Steve Bates
FDBK (Feedback for a Black Box)
May 2 - 25, 2012
Vernissage + Fellowship Recipient Announcement 2012:
Thursday, May 3, 6–8 p.m.
Exhibition description
FDBK marks the completion of a loop that began two years ago with the awarding of the inaugural Claudine and Stephen Bronfman Fellowship in Contemporary Art.
As with all things circular, once whole, there appears to be no beginning or end. The exhibition brings together a number of pieces which, although autonomous, form a coherent environment. From video installation, sound, light, and radio transmissions, to publication acts, the exhibition itself operates as a form of feedback.
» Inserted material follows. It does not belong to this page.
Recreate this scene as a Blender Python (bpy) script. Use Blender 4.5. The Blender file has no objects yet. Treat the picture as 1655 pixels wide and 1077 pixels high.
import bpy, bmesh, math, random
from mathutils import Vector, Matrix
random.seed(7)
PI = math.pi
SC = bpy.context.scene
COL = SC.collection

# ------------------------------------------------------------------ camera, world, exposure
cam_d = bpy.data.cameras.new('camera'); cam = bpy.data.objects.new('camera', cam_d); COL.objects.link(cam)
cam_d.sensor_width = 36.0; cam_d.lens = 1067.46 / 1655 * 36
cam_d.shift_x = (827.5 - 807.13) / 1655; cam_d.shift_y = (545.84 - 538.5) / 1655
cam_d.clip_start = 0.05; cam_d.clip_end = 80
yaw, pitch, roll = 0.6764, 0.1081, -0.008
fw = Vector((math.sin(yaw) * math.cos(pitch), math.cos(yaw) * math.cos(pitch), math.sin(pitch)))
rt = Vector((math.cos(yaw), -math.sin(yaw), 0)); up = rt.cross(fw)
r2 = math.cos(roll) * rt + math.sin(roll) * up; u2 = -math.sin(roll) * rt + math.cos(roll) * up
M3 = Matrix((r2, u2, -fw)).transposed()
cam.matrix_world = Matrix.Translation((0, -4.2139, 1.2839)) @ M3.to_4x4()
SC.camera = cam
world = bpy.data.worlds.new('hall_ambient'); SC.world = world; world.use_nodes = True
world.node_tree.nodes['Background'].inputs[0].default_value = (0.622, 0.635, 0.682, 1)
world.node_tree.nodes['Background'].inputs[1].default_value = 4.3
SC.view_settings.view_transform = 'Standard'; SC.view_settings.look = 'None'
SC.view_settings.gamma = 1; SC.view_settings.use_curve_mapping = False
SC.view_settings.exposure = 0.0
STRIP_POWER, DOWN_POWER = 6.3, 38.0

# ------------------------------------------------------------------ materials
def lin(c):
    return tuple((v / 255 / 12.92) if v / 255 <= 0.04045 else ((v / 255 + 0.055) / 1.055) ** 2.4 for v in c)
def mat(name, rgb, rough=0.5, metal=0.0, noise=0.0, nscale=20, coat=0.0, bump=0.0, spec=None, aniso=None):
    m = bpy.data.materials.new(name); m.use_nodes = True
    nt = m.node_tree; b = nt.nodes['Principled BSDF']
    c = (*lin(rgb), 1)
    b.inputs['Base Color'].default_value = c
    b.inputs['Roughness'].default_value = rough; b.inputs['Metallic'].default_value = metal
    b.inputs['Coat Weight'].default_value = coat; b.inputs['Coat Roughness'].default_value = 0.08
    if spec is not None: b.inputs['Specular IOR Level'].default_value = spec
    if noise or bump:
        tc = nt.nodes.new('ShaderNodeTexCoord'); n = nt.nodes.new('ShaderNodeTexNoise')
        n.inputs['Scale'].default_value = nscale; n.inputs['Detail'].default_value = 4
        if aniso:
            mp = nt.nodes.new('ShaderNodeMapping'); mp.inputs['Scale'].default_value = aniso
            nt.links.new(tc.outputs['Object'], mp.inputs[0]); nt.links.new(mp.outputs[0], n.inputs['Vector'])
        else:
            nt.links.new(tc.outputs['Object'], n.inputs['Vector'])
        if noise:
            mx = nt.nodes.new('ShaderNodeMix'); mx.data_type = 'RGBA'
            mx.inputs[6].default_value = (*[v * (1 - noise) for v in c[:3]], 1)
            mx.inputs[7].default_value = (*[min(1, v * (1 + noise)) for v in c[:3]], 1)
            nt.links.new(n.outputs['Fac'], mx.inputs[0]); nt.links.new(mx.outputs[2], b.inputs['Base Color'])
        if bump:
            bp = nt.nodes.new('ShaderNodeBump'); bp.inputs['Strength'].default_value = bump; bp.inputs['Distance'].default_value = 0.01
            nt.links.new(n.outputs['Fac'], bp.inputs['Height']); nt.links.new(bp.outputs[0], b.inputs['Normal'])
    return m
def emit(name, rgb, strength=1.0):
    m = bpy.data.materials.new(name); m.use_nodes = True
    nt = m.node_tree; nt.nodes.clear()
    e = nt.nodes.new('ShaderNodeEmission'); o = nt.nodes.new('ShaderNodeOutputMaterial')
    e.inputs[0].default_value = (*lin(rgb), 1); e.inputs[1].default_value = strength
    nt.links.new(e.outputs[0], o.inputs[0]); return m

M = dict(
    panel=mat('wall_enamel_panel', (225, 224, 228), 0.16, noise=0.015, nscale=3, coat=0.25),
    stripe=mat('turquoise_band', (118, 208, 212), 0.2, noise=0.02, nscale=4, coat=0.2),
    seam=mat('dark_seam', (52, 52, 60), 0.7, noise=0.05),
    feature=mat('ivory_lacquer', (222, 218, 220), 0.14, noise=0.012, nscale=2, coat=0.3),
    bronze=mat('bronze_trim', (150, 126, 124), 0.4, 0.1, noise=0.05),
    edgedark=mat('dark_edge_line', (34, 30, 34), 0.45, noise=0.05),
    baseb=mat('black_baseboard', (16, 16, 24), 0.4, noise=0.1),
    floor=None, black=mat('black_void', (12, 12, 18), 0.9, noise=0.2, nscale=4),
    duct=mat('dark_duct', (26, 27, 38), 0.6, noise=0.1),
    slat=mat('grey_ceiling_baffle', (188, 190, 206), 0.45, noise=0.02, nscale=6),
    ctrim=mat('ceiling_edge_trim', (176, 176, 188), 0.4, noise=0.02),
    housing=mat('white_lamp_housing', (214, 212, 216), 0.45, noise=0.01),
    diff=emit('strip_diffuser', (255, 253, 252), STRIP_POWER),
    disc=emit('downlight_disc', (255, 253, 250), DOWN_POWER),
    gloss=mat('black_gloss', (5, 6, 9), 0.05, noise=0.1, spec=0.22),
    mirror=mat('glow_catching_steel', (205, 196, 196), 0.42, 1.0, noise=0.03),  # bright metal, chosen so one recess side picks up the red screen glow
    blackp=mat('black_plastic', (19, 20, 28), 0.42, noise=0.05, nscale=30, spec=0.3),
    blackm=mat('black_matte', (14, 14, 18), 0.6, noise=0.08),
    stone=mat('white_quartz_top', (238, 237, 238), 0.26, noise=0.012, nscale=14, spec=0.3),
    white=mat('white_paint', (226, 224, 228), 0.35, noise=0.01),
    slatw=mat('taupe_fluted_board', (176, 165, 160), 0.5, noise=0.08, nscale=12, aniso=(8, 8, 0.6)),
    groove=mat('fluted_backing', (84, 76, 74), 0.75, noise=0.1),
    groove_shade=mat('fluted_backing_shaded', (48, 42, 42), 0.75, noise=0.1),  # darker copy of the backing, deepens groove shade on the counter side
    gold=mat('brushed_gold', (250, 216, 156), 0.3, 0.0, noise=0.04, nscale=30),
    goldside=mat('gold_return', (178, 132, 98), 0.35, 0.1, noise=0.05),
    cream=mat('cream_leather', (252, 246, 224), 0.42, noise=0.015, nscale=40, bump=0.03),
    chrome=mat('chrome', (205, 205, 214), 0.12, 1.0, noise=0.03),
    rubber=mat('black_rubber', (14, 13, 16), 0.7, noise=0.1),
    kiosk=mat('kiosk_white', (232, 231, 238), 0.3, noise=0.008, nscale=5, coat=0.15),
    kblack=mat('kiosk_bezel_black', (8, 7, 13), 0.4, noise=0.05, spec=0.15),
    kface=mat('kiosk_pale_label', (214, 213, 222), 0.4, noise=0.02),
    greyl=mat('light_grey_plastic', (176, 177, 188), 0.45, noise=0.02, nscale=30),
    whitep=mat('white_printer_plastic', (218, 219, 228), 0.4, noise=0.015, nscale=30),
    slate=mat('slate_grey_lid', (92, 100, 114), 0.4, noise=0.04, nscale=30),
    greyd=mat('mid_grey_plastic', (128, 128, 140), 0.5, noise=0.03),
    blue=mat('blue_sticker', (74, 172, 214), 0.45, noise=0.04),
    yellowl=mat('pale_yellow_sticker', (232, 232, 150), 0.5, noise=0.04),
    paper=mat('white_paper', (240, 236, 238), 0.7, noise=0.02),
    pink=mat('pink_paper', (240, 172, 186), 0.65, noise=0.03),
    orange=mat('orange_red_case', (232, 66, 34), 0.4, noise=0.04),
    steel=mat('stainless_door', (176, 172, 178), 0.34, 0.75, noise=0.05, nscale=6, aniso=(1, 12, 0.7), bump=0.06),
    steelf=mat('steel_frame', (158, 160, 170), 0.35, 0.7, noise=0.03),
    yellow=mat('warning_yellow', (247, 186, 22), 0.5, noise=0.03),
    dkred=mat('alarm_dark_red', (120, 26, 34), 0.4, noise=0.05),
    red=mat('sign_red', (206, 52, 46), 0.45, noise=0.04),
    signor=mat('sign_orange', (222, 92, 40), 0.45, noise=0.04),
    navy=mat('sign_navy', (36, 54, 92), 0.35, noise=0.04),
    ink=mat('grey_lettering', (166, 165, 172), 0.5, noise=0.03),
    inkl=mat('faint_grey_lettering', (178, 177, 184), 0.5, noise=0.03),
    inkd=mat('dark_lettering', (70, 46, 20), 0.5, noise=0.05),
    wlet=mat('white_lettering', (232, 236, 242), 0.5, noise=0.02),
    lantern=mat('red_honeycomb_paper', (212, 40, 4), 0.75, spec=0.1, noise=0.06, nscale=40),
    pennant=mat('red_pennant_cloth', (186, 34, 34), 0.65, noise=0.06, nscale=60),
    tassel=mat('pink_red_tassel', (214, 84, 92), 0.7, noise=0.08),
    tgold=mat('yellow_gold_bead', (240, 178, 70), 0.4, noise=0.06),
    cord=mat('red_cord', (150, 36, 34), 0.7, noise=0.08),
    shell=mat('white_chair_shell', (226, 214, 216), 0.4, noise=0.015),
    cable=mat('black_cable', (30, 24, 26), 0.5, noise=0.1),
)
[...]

At core is the idea of interval, first popularly theorized by Pythagoras in his search for harmonic unity as being both the space between, and the relationship to, one another of notes on a monochord. This suggestion of sonic experience, that is, vibration as discernible by an other, as being both of space and time serves as the reference to which Bates provides feedback both negative and positive. The artist tugs and pokes at the unifying systems suggested by the likes of Pythagoras and cybernetics as he furthers his inquiry into other authors, (Bergson, Shannon, Cocteau) and ideas that investigate the connections between science, music and mysticism.
A publication featuring a text commissioned from Marc-Alexandre Reinhardt in English and French, designed by Jim Verburg, will be launched simultaneous to a public lecture by the artist.
About the artist
Steve Bates is an artist and musician, raised in Winnipeg and now living in Montréal. Coming from a back ground in the noisier side of music, radio art eventually lead to installation projects, both gallery and publicly sited. The sonic is always the starting point for his projects which are then manifested as evocations of communication networks and systems, or expressions of spatial and temporal experience.
Bates frequently uses sound material that is site-specific in an attempt to uncover place and how the sonic effects our experience of site. Time is measured, stretched, pulled at, ignored, and extended.
Bates holds an MFA from Concordia University where he was awarded the inaugural Claudine and Stephen Bronfman Fellowship in Contemporary Art. Current projects include ongoing collaborations with Douglas Moffat as Field Sound, including Okta, a multi-channel, permanent, outdoor sound installation commissioned by the City of Toronto, Lanterner, a music duo with Marc-Alexandre Reinhardt, and solo exhibitions. Bates continues to release music, both solo and collaboratively. His work has been exhibited in Canada, the United States and Europe.